Why so many evangelicals are for Trump February 26, 2016

Why are so many evangelicals supporting such a flagrant non-evangelical as Donald Trump?  Ben Domenech, publisher of the Federalist, gives the best answer I’ve heard:  The evangelicals who support Trump recognize that they have lost the culture wars, that Christianizing the government is futile, that America is no longer a Christian nation.  What they want now is protection from the politically-correct elites who would love to stamp out whatever Christianity is left.  And Trump, for all his faults, delights in defying the politically-correct elite.

You conservative Christians who support Trump, is this at least part of the reason?

From Ben Domenech, Why Evangelicals Are Born Again for Donald Trump – The Daily Beast:

Evangelicals have for decades believed that the country was more conservative than not, more Christian than not. The bipartisanship on religious liberty and the civic faith of the country was conducive to that. Now they’ve woken up to a reality in the Obama years that this was a polite fiction. They worry that coaches getting fired over praying at schools, fire chiefs getting fired for citing scripture, bakers getting bankrupted over their refusal to bake a cake—their entire perspective on Christian faith as a key element of what made America great has been swept away.

In this post-apocalyptic environment, it becomes increasingly clear why Southern evangelicals would drop their requirements that a political leader who seeks their backing be one of them, ideologically or faithfully. They have different priorities now: They want an ally who will protect them, regardless of his personal ethics.

That’s why Trump has been able to peel away so many evangelicals as his supporters, despite being an unchurched secularist with three wives who couldn’t tell a communion plate from an offering basket. It is because of the increasingly large portion of evangelicals who believe the culture wars are over, and they lost. . . .

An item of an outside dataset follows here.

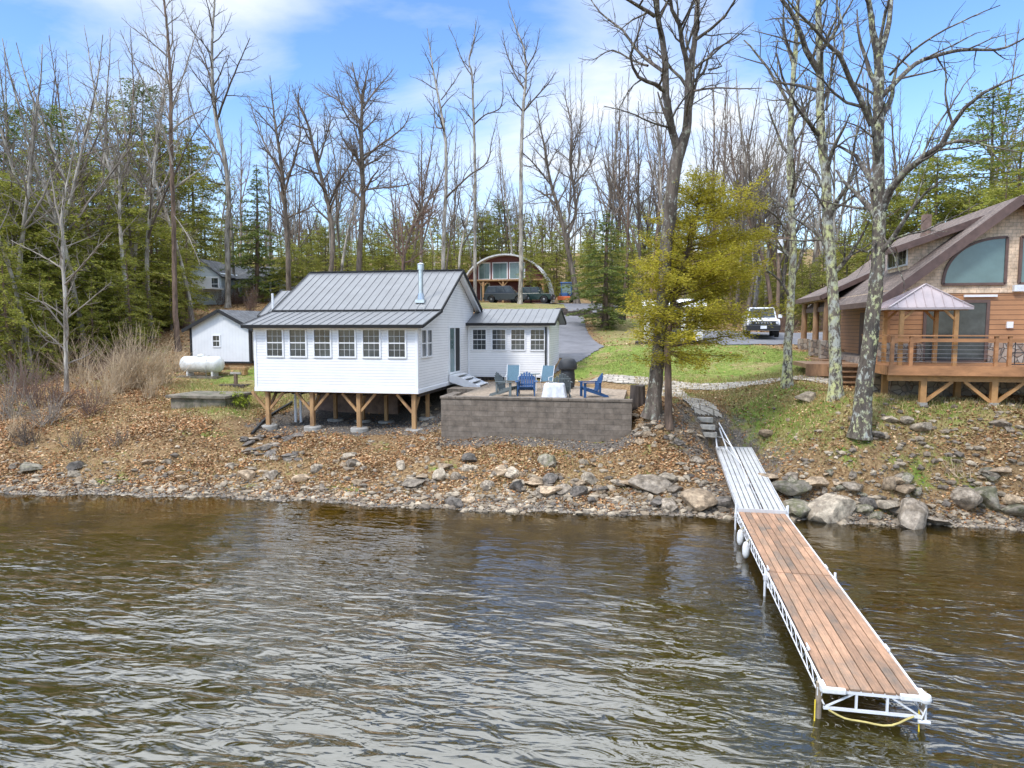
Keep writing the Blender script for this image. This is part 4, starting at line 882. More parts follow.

Ever since the 1980s and the Moral Majority, evangelicals have been loyal to the Republican Party, giving their votes in return for promises on abortion, family, and other arenas of policy which promised them protection for their churches and their priorities. These policies were supposed to serve as a defense against losing the culture war. But for all this loyalty, evangelicals have little to show for it. . . .

He is not one of them—they know that. But they believe he is for them at a time when their faith and beliefs have become politically incorrect. They know he doesn’t care if he’s called a bigot, and that is a very powerful thing in today’s political fray. They don’t care if he’s a good person—they care that he’s a warrior for everything at odds with the elite opinion of the day… which now includes them.